3. Technology Transforms Margin Challenges into Opportunities

Taken together, all of this will require funds to make a significant investment in operations. To be profitable, firms will need to select execution platforms based on independent comparison of cost of funding margins, over the life of trades. Regulation-imposed changes in market practices call for sophisticated analytics and superior operational capabilities.

Successful models ensure profitability by factoring in all costs of executing trades, including value adjustments for counterparty risk, costs of funding margins (initial and variation), as well as cost of capital. Better operational capabilities ensure consistent analysis across the organization and more efficient business processing.

In the past, managing margin requirements was a reactive task, performed at the end of the trading cycle, and done within administrative and back-office operations, usually manually. Today, the buy side is turning to new technology to give firms a complete, front-to-back view of their global collateral assets to allow them to assess multiple sourcing and funding options in real time.

4. Technology Trends

Leading investment managers are examining integrated front-to-back systems that provide a complete solution for analytics, trading and risk.

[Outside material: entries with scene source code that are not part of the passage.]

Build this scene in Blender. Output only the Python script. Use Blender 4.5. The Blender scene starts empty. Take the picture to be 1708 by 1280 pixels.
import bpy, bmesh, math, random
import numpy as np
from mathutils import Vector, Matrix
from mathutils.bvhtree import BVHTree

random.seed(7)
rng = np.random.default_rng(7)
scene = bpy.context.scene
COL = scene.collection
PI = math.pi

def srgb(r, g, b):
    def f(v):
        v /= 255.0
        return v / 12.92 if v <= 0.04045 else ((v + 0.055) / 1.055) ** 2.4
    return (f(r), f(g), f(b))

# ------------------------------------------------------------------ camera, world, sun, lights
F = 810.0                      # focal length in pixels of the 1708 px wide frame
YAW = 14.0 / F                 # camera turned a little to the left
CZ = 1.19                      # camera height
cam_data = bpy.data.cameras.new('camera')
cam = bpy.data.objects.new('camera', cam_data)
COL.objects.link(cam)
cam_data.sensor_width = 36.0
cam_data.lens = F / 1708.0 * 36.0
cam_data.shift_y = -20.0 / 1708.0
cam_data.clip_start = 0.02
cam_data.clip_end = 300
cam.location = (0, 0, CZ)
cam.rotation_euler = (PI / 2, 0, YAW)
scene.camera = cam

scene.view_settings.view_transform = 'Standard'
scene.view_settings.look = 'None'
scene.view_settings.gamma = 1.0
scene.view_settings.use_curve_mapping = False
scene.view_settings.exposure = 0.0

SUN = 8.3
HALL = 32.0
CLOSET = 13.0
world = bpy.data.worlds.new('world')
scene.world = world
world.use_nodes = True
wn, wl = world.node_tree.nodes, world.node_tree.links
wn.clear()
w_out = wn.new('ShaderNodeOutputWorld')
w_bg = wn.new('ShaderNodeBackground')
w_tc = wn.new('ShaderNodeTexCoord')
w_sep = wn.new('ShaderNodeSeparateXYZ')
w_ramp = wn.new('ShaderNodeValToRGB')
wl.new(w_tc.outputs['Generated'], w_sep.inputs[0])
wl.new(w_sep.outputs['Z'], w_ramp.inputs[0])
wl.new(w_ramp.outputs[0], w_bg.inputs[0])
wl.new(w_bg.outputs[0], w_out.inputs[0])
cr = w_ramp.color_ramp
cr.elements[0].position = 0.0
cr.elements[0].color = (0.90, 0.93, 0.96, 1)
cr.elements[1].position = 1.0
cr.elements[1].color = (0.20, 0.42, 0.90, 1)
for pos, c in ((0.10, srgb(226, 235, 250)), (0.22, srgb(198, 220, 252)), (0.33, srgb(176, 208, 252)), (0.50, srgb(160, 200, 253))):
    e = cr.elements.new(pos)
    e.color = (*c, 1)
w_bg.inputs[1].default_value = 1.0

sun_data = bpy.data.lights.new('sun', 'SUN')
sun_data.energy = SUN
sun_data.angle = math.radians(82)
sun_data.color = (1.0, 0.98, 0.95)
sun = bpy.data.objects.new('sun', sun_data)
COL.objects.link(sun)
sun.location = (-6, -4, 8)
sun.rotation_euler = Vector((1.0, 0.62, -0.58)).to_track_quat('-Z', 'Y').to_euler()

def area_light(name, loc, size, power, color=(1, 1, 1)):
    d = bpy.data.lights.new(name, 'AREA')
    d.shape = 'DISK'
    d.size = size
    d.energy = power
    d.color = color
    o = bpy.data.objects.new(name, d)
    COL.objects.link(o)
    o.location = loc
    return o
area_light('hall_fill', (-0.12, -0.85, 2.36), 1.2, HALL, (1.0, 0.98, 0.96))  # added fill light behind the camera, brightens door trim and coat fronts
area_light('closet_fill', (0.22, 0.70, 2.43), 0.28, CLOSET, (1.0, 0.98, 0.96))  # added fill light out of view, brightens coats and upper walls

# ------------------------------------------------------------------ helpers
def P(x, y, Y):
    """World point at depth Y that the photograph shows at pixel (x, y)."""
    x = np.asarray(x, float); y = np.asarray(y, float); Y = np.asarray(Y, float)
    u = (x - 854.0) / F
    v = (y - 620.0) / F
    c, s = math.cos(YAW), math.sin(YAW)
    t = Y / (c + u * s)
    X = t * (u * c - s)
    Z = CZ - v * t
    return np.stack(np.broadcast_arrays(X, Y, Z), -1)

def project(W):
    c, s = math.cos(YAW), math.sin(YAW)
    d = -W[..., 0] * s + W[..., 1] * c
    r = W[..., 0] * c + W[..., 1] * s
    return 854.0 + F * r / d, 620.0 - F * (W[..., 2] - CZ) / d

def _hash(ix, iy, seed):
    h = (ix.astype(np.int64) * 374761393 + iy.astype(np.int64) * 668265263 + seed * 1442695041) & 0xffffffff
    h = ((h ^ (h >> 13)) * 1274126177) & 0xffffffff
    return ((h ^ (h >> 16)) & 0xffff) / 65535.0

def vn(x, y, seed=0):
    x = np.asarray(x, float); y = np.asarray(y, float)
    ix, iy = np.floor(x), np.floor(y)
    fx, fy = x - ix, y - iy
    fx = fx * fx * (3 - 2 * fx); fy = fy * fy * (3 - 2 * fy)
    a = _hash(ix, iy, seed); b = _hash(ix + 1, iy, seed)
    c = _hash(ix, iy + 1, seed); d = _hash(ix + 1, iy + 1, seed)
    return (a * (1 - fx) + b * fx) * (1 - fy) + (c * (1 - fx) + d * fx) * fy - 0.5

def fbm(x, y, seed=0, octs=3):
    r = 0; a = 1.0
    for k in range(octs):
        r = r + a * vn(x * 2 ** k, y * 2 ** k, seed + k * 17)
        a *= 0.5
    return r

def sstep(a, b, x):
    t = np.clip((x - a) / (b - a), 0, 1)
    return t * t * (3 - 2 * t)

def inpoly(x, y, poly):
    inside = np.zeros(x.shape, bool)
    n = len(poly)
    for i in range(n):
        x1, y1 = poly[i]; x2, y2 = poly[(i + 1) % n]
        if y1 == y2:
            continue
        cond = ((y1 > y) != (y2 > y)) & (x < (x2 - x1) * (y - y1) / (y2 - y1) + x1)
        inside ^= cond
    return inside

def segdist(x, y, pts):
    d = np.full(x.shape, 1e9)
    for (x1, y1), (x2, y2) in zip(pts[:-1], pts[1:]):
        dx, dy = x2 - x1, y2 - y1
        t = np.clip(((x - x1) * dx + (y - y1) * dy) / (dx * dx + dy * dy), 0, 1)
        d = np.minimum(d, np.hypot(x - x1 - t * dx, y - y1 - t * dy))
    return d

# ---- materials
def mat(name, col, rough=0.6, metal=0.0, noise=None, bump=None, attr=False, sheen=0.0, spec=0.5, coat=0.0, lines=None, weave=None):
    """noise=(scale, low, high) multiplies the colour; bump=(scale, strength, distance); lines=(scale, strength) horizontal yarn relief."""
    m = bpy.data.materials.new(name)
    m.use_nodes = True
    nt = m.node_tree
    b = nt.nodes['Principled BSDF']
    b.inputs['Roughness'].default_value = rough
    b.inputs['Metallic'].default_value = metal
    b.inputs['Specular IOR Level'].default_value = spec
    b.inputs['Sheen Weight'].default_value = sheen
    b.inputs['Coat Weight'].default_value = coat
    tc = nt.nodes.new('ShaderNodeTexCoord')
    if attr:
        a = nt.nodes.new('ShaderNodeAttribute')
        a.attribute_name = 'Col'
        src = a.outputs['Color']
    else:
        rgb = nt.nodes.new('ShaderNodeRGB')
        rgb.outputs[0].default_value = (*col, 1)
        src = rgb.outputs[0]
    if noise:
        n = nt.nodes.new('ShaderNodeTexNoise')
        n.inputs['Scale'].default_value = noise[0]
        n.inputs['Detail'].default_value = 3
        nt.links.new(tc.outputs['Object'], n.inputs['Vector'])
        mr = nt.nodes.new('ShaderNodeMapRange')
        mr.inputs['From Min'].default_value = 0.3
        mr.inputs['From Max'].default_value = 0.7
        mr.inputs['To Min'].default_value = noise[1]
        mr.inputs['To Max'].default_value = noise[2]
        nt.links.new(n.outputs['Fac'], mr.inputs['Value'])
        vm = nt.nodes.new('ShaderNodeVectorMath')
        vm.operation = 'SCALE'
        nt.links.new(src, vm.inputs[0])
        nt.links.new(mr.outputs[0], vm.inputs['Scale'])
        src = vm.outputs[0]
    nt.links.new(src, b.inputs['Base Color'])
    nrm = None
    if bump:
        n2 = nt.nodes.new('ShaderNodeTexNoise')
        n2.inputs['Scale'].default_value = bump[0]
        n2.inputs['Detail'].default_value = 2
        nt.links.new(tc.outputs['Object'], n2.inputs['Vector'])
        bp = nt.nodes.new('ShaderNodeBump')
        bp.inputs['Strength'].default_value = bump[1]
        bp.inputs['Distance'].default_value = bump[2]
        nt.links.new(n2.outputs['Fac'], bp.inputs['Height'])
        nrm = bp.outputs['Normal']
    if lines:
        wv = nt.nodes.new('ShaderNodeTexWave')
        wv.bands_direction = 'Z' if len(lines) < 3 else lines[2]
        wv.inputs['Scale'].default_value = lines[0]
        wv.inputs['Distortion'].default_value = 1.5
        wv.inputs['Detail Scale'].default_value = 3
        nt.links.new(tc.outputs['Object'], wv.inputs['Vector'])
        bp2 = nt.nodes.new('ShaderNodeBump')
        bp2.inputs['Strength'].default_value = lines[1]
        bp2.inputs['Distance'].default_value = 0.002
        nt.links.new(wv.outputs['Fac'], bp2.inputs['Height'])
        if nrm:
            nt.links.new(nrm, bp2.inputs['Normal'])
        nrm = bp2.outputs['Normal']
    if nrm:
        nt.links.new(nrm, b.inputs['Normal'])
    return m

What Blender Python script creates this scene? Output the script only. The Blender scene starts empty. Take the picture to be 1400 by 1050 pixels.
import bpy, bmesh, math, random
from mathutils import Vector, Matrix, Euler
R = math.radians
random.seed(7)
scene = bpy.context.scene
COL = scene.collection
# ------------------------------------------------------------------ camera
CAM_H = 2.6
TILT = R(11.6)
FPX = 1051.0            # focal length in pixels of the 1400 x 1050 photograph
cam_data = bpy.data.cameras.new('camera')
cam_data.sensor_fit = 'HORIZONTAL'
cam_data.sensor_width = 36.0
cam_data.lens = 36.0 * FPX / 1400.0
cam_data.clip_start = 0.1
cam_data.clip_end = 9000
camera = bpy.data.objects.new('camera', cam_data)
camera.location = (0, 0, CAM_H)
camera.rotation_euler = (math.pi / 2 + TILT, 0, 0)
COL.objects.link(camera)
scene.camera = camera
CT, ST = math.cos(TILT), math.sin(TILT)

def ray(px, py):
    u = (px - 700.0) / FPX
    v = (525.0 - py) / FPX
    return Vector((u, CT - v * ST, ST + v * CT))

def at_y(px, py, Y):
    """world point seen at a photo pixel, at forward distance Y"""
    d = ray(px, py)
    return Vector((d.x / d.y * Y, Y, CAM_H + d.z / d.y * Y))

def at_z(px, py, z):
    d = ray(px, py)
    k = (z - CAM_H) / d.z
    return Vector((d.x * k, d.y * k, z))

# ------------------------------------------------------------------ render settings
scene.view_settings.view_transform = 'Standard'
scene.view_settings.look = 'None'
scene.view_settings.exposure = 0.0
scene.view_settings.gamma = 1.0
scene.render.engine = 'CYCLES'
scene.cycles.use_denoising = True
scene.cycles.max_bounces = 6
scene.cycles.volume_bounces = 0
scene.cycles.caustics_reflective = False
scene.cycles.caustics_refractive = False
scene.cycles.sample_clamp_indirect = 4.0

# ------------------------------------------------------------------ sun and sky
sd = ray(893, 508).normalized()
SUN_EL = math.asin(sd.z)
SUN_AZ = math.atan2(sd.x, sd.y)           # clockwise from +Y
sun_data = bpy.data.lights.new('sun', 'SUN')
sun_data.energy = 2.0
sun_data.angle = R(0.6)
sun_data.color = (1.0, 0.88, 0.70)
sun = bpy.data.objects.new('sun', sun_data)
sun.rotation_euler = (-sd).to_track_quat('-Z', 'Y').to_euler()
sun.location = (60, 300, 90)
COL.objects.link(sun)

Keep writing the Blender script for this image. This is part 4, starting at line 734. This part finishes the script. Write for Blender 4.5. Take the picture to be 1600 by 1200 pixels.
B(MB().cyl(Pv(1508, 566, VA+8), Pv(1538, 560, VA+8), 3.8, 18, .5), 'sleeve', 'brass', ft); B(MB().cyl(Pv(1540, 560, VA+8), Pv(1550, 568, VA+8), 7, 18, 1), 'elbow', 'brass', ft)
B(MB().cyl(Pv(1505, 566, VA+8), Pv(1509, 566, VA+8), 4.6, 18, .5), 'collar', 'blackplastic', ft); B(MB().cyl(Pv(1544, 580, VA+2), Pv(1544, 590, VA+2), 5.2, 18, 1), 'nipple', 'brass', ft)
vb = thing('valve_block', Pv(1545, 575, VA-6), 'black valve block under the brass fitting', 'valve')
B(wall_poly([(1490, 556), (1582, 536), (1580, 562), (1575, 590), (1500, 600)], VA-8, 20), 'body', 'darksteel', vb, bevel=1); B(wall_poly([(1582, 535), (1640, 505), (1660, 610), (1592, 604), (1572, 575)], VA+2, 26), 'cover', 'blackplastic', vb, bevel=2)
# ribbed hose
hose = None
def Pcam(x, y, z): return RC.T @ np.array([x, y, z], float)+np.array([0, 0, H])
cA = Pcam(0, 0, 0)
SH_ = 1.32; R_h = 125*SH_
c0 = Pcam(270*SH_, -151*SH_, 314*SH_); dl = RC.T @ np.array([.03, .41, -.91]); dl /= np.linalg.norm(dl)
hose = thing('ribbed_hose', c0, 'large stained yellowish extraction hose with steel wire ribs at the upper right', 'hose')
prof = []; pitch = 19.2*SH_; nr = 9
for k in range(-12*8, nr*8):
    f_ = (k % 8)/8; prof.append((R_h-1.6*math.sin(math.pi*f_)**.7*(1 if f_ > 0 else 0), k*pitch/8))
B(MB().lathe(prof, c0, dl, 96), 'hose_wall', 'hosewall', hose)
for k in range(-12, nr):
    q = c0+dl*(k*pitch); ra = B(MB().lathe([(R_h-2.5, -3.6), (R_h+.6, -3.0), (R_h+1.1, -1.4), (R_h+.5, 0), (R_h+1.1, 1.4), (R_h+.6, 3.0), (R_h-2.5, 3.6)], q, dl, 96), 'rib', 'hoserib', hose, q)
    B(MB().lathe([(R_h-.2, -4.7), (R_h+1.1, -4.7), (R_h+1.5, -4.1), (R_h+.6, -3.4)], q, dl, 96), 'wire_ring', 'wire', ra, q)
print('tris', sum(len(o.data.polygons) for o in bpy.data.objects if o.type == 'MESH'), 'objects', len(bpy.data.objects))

The trend is to optimize and streamline the entire workflow, to ensure greater trade transparency and enterprise-wide reporting.

Characteristics of these systems include:

  • A single technology solution for analytics, trade capture and enterprise risk control, with coupling between front-, middle- and back-office functions.
  • Straight-through processing that starts from trade execution all the way through to central clearing.
  • Independent margin calculation and swaps portfolio pricing tools.
  • Reconciliation tools that account for margin call discrepancies, either at the CCP or clearing intermediary level or both.
  • Transaction Cost Analysis (TCA) tools that can incorporate data from the trading process as well as integrating back office data into the trading process.

5. Systems Rethink

Improvements in the technology available to fund managers are enabling this kind of total systems rethink within organizations.  In order to take full advantage of this enhanced technology, the buy side will have to take into account these key considerations:

  • Cross-asset, multi-strategy support
  • Integrated analytics, trading and risk platform
  • Robust risk management and control
  • Operational efficiency
  • Business intelligence and transparent reporting infrastructure
  • State-of-the-art technology
  • Low total cost of ownership (TCO)

Conclusion

The credit crisis, and the regulatory response it spawned, have fundamentally reshaped financial markets. While the changes have brought about challenges, they have also ushered in opportunities. Buy-side firms should look to re-architect their processes and technology infrastructure, with a goal to strengthen risk control and oversight, enhance transparency, and improve efficiency of front-to-back office control functions.

Changing business models will need to be supported by corresponding changes to business processes and systems. As with every major structural change, organizations that can understand and implement these new realities quickly will benefit the most.  However, funds shouldn’t rush toward the newest technology without having clear goals in place that align the interest of the firm with the interests of investors and regulators. Looking closely at the key considerations outlined above will help to ensure that any change fits within the organization’s broader goals.